17 March 2026
Keep holding this trade to fully capture the yield-driven macro shift. Initiated at the 0.769, the long position capitalizes on widening transatlantic interest rate differentials favoring the USD. Because none of the designated abort conditions—including a USD economic miss or a spot gold resurgence—triggered, the bullish structure remains intact.
Sunday, 15 February 2026
YIELD SUPREMACY AND THE COLLAPSE OF THE DEBASEMENT TRADE
The USD/CHF is transitioning from a safe-haven proxy to a yield-driven asset. The collapse of gold prices and the hawkish “Warsh Effect” in the United States have created a highly convincing bullish setup. With the Swiss economy mired in deflation and the United States adding 130,000 jobs in January, the divergence in central bank policy is extreme. We anticipate a sustained rally toward 0.8000 as global capital chases the superior nominal returns of the United States Dollar over the zero-yielding Swiss Franc.
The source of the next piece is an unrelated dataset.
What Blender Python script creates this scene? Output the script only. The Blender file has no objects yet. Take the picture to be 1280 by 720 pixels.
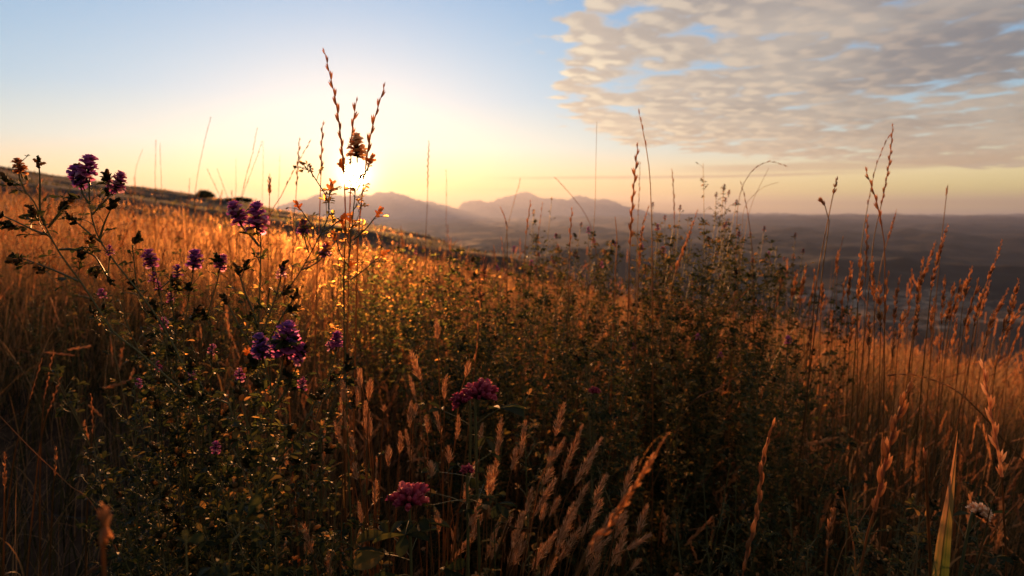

Regime Shift From Safe-Haven Parity to Interest Rate Divergence
The trajectory of the USD/CHF over the previous seven months was defined by a rigid consolidation between 0.79 and 0.81, driven by a stalemate between Swiss deflation and United States exceptionalism. This equilibrium shattered in late January 2026 as the pair capitulated to lows of 0.76, pressured by a historic “debasement trade” where global capital fled to gold and the Franc. However, the previous seven weeks witnessed a violent reversal; the flash crash in precious metals on February 13, combined with the nomination of hawk Kevin Warsh as Federal Reserve Chair, forced a massive short-covering rally, driving the pair back toward 0.7717 (https://money.com/gold-prices-today-january-30-2026/).
The Warsh Effect and The Widening Transatlantic Yield Gap
The sentiment for the USD/CHF is highly convincing bullish for both the upcoming seven days and seven weeks, anchored by an undeniable yield advantage. The immediate catalyst is the United States Q4 GDP Advance Estimate due on February 20, 2026; a forecast beat of 3.5 percent would confirm the “no landing” thesis and accelerate inflows into the USD (https://tradingeconomics.com/calendar?article=29338&g=top&importance=2&startdate=2026-02-13). Looking further ahead, the March 17-18 FOMC meeting is expected to solidify a “higher for longer” stance under the shadow of the incoming Warsh regime, contrasting sharply with the Swiss National Bank’s March 19 assessment where rates are almost certain to remain at 0.00 percent due to negative inflation prints of minus 0.1 percent (https://tradingeconomics.com/switzerland/inflation-cpi). This divergence creates a mechanical carry-trade environment that overwhelmingly favors the USD.
THE TRADE PLAN: THE MACRO CARRY RESURGENCE
The Opportunity: Long Position Targeting Structural Mean Reversion
The opportunity lies in exploiting the re-establishment of the USD/CHF carry trade following the collapse of the gold-backed “debasement” narrative. With 1.4 trillion USD wiped off precious metals in minutes on February 13, capital is rotating aggressively back into high-yielding fiat currencies. We are looking to buy the USD/CHF as it reclaims the 0.7700 handle, betting that the pair will mean-revert to the 0.8000-0.8100 consolidation zone that defined late 2025. This trade is supported by the Swiss National Bank’s inability to hike rates amidst deflation and the Federal Reserve’s renewed hawkish mandate, which ensures the interest rate differential remains the primary driver of valuation (https://www.snb.ch/en).
Entry Level: 0.768
Stop Loss: 0.748
Take Profit: 0.795
Abort Conditions
A weak United States GDP print (below 2.0 percent) on February 20, reigniting recession fears.
A rapid recovery in Spot Gold prices above 5,200 USD, signaling a return of the debasement trade.
Any political derailment of the Kevin Warsh Federal Reserve nomination, which would remove the current hawkish premium on the USD.
Swiss CPI unexpectedly spiking above 1.0 percent, forcing a hawkish re-pricing of the Swiss National Bank.